REQUIRED TASK: For every line in the records that has the word "slab", make a copy.
-- PROVIDED RECORDS start --
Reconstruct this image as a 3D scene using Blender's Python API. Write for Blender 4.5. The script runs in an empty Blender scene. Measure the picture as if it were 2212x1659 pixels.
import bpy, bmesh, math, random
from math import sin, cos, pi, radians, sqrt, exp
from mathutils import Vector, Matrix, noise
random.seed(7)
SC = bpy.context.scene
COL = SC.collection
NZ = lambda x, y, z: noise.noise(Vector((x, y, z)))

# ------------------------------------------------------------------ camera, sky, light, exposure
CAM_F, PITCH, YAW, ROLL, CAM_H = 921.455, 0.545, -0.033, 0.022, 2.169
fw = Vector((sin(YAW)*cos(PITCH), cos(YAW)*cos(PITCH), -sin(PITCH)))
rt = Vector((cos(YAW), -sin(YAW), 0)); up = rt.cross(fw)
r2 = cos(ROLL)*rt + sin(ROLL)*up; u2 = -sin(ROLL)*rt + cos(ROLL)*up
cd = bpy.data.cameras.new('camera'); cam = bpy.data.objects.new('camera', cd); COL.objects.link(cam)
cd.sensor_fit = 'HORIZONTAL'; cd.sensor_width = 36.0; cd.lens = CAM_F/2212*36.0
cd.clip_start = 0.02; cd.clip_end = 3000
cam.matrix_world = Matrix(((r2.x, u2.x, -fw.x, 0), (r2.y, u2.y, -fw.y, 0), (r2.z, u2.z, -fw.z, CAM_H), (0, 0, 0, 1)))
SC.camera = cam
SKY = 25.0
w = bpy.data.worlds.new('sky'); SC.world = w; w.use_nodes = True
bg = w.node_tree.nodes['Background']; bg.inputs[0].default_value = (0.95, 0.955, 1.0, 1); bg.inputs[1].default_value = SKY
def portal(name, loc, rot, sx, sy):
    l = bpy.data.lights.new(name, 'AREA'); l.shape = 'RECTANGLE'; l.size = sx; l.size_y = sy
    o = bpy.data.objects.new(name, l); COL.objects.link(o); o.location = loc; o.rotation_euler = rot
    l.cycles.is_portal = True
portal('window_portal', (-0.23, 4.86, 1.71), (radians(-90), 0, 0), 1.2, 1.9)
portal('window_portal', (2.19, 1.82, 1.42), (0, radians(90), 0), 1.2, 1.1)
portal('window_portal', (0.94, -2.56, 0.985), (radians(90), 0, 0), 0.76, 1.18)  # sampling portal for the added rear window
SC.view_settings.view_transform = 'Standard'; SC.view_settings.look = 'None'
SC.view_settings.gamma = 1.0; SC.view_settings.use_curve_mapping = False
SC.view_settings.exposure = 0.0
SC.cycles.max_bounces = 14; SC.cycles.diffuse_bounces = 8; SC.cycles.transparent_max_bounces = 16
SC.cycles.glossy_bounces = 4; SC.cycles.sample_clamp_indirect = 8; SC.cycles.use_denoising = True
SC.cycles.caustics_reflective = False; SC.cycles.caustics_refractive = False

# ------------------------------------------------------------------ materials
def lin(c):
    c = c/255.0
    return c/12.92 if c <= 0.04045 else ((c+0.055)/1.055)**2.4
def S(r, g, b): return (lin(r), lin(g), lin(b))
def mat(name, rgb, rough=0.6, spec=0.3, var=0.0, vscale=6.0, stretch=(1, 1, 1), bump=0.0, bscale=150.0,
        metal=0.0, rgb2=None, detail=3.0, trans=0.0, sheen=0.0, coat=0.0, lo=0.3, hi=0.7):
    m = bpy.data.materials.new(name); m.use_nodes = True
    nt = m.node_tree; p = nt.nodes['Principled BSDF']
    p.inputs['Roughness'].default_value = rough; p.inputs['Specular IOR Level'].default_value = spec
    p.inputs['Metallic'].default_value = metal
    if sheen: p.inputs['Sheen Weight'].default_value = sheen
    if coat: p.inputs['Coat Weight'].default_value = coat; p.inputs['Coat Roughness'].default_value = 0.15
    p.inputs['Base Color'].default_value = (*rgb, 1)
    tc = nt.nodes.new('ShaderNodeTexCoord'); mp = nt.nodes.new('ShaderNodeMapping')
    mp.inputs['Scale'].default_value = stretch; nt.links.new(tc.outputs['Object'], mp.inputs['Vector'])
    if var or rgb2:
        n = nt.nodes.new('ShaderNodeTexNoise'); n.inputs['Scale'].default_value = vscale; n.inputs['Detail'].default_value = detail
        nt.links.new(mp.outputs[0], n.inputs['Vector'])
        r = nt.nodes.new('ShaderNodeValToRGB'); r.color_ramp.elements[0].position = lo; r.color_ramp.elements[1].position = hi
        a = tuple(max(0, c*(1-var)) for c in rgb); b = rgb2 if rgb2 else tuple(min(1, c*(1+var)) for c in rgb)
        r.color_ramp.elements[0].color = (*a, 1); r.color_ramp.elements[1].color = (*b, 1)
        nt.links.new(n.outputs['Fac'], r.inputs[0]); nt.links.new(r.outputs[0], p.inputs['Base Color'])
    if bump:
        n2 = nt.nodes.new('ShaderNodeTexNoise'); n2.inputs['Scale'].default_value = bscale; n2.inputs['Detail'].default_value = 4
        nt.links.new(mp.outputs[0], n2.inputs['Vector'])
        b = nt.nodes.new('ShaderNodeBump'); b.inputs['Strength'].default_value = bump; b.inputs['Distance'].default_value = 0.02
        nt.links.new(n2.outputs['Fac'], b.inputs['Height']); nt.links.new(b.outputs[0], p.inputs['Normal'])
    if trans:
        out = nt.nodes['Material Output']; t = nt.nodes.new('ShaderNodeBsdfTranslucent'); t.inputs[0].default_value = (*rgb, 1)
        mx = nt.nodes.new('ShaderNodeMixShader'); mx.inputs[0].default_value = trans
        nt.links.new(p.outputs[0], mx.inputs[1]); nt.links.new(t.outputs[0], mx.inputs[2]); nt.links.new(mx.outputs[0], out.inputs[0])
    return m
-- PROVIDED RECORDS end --
-- PROVIDED RECORDS start --
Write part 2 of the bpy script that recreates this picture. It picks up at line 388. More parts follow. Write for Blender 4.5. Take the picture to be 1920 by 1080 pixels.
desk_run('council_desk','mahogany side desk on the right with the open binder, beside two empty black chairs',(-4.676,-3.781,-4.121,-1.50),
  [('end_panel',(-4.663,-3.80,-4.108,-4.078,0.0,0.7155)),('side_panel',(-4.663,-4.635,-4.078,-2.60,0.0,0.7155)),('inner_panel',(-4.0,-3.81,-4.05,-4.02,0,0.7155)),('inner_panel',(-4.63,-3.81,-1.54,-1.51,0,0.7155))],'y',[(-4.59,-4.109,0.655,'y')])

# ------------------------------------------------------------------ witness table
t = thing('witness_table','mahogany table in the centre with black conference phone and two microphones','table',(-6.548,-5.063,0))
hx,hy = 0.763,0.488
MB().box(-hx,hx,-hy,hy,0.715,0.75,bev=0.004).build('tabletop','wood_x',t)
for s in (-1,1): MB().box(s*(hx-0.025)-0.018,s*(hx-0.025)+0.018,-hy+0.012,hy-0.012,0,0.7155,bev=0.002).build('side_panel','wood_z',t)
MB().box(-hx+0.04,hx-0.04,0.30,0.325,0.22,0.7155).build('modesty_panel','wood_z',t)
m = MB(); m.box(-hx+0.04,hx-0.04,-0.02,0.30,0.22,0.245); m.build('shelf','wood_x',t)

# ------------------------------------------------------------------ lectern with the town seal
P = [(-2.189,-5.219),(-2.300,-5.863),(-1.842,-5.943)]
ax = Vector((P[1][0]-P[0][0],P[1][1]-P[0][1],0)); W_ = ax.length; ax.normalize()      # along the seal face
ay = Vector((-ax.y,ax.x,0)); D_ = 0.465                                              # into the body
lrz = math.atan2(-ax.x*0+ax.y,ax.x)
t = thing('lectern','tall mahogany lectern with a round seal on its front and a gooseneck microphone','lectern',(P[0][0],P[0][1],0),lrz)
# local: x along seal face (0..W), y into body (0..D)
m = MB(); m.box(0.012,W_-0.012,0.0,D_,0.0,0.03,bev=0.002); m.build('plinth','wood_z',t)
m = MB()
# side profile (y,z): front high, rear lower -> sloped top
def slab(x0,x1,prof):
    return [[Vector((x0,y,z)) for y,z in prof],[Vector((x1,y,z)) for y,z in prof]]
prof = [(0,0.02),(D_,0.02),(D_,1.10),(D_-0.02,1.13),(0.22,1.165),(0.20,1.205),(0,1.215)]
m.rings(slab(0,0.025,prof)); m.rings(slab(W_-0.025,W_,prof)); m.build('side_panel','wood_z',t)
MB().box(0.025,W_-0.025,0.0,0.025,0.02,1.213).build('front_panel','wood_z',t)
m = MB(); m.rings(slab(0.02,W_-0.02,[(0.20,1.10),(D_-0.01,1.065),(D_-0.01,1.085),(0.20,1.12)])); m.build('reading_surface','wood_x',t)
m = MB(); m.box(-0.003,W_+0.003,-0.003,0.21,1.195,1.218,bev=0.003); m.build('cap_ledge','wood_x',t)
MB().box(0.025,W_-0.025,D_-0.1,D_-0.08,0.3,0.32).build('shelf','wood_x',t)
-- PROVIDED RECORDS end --
SOLUTION TO THIS PROBLEM:
def slab(x0,x1,prof):
m.rings(slab(0,0.025,prof)); m.rings(slab(W_-0.025,W_,prof)); m.build('side_panel','wood_z',t)
m = MB(); m.rings(slab(0.02,W_-0.02,[(0.20,1.10),(D_-0.01,1.065),(D_-0.01,1.085),(0.20,1.12)])); m.build('reading_surface','wood_x',t)